Sue, an ad agency executive, is in charge of growing customer relationships. Why? Because she has EI – emotional intelligence. She is able to relate easily to the customer and identify the customer's needs.

Emotional intelligence isn't just a buzzword. It can drive high value to an organization, but not everyone has it. To identify employees with high emotional intelligence, Promotional Consultant Today shares these four critical interview questions from Hubspot staff writer Karla Cook.

1. Can you tell me about a time you tried to do something and failed? Cook says that asking a candidate to explain a failed project is not only a great way to see how they cope when things don't go as planned, it's also an opportunity to see whether or not they're comfortable taking full responsibility for their actions.

Positive signs include a candidate who can clearly describe the failure without putting the blame on someone else. Cook states that even if some external factors played a hand in the mishap, you want a candidate who is comfortable being held fully accountable, and can fairly discuss the failed project.

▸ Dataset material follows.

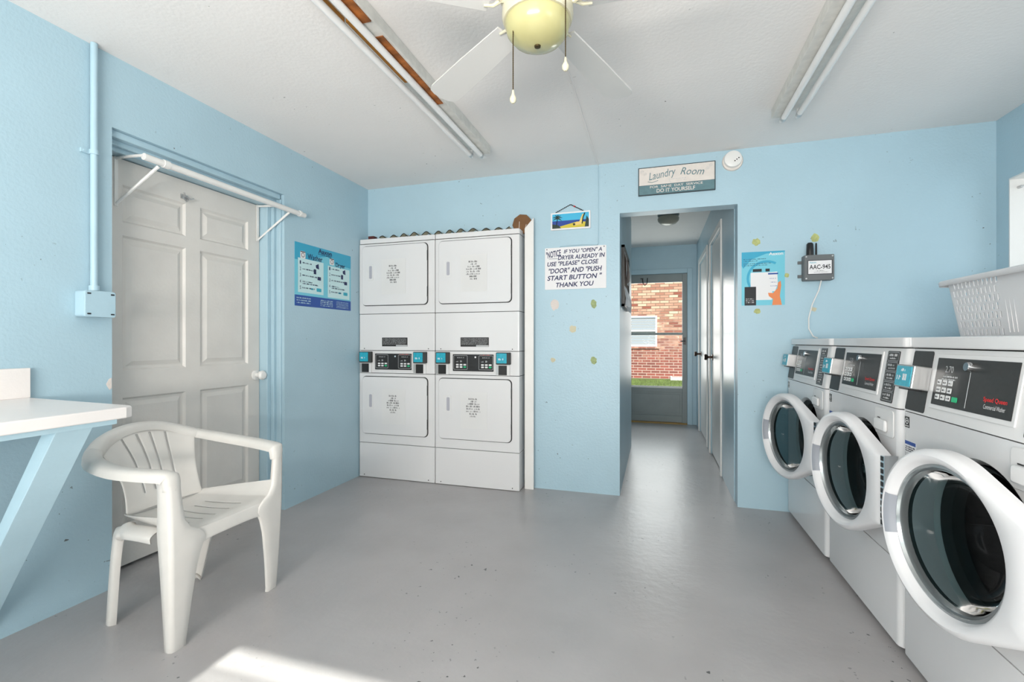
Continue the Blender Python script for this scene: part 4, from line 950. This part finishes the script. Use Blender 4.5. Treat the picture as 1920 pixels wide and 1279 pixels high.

2. Tell me about a time you received negative feedback from your boss. How did that make you feel? People with high emotional intelligence are able to deal with criticism and have the confidence to not only take negative feedback, but apply this to make improvements. While it might bother them emotionally or hurt their feelings, an emotionally intelligent person knows how to manage this with a level head. A good sign of an EI candidate is someone who can describe how he felt when receiving the feedback and how he managed the situation and made improvements moving forward. If a person thinks it was unfair and doesn't try to understand it from the manager's view, he might not have the emotional intelligence to step outside of his own perspective.

3. Can you tell me about a conflict at work that made you feel frustrated? It's inevitable. We all get frustrated at work at some point. This question allows you to evaluate how the candidate deals with work conflict and how they manage their emotions and respect the other person during the conflict.

Clark suggests that as they explain the conflict situation, consider the following four areas:

  • Can they clearly articulate the emotions they experienced during the conflict? (self-awareness)
  • Were they able to move past any negative emotions and work towards a resolution? (self-management)
  • Do they seem aware of the other person's motivations and challenges? (social awareness)
  • Were they able to mend the relationship and move past the conflict? (social skills)

4. Tell me about a hobby you like to do outside of work. Can you teach me about it? Ask a candidate to explain a hobby to you—anything they are interested in—and then during the process, ask them to re-explain or simplify their explanation. This forces the candidate to change their communication style during the process. Look to see how they manage this shift. Are they getting frustrated? Did they adapt quickly. Emotionally intelligent people are able to make these adjustments and easily read social cues.

Try these four interview questions on your next candidate and if you hire an emotionally intelligent individual, you'll enjoy the benefits of an employee who is dedicated, adaptable and productive.